All in all, this deck’s ability to win the game immediately after getting Hive Mind in play or resolving Sudden Substitution is quite strong in a number of matchups. Non-blue decks like Goblins or Selesnya Depths can struggle to race your combos. Additionally, traditional hate pieces for combo shells in Legacy, such as Chalice of the Void, aren’t as good as you might think.

Sure, your opponent can cast Chalice for X=0, but this won’t actually stop a Hive Mind kill. If you put Hive Mind into play and cast a Pact, you still force your opponent to make a copy. Your Pact will get countered via Chalice, but because your opponent’s is simply a copy that was never directly cast into Chalice, their copy will still resolve.

It’s also nice having two distinct ways to win with your Pacts. This helps add some redundancy to your deck that needs to execute a combo to win. This does have some downsides, though, is this deck is a little less streamlined. In matchups such as Dimir Reanimator, Grief can cause some major problems. When paired with Reanimate, your opponent can take multiple cards from your hand and strand you with dead combo pieces. Your Pacts do little to nothing when not paired with Sudden Substitution or Hive Mind, and rebuilding can be tough if you don’t find a cantrip or The One Ring.
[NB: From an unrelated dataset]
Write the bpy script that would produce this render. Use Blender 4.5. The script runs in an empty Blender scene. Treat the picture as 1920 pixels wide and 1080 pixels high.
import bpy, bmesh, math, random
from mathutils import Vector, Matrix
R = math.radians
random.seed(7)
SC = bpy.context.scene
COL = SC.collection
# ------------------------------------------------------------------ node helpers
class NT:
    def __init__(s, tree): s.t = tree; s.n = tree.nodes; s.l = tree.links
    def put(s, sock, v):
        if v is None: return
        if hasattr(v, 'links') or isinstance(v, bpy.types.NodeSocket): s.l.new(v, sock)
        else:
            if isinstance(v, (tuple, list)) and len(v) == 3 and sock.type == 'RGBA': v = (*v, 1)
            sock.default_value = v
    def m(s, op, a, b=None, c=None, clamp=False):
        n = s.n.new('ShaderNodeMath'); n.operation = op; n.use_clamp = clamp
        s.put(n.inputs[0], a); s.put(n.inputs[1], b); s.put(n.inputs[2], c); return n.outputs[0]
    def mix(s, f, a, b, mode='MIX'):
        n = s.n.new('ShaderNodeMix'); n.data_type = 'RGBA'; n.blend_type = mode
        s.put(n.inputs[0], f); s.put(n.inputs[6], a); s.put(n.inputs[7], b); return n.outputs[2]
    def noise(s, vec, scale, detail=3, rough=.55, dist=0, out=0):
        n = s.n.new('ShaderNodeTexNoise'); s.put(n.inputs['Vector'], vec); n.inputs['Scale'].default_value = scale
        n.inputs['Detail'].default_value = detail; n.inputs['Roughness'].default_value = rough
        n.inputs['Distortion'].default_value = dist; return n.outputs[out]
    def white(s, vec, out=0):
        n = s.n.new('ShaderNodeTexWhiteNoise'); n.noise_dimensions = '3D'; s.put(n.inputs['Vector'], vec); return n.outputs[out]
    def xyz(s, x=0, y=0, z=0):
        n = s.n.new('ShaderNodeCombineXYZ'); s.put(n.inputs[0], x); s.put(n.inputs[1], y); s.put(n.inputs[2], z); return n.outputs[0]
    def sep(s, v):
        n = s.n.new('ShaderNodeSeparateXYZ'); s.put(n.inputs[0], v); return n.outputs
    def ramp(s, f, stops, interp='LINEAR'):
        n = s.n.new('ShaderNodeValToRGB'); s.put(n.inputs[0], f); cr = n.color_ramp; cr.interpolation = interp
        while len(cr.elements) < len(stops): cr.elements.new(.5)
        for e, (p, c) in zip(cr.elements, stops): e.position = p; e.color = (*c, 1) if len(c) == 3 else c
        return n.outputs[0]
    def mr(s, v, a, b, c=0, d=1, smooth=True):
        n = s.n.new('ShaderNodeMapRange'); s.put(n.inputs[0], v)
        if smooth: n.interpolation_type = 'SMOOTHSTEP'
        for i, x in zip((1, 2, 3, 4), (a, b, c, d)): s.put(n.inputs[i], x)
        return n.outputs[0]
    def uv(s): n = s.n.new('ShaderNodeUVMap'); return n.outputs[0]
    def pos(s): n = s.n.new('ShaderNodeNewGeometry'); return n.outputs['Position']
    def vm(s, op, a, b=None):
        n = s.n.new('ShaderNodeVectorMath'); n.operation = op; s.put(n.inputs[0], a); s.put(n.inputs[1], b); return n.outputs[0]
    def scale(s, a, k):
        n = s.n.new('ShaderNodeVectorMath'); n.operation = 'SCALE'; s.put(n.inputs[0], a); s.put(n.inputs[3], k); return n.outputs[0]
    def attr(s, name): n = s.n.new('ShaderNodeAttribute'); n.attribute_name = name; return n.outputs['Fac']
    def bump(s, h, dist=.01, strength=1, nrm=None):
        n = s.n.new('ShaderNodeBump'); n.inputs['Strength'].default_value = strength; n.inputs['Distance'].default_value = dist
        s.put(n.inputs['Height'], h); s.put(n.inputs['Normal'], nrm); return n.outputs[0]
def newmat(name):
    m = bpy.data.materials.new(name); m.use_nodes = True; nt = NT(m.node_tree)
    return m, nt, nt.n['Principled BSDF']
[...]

In this sense, this deck definitely has some polarizing matchups. Playing a combo deck that doesn’t play out of the graveyard or get hosed by Chalice has its upsides. Even if it isn’t necessarily the strongest thing to be doing in Legacy, this deck is rather unique and can still compete with the best. Hive Mind has been largely nonexistent since the days of Summer Bloom in Modern, so seeing it make some noise in Legacy is cool to see.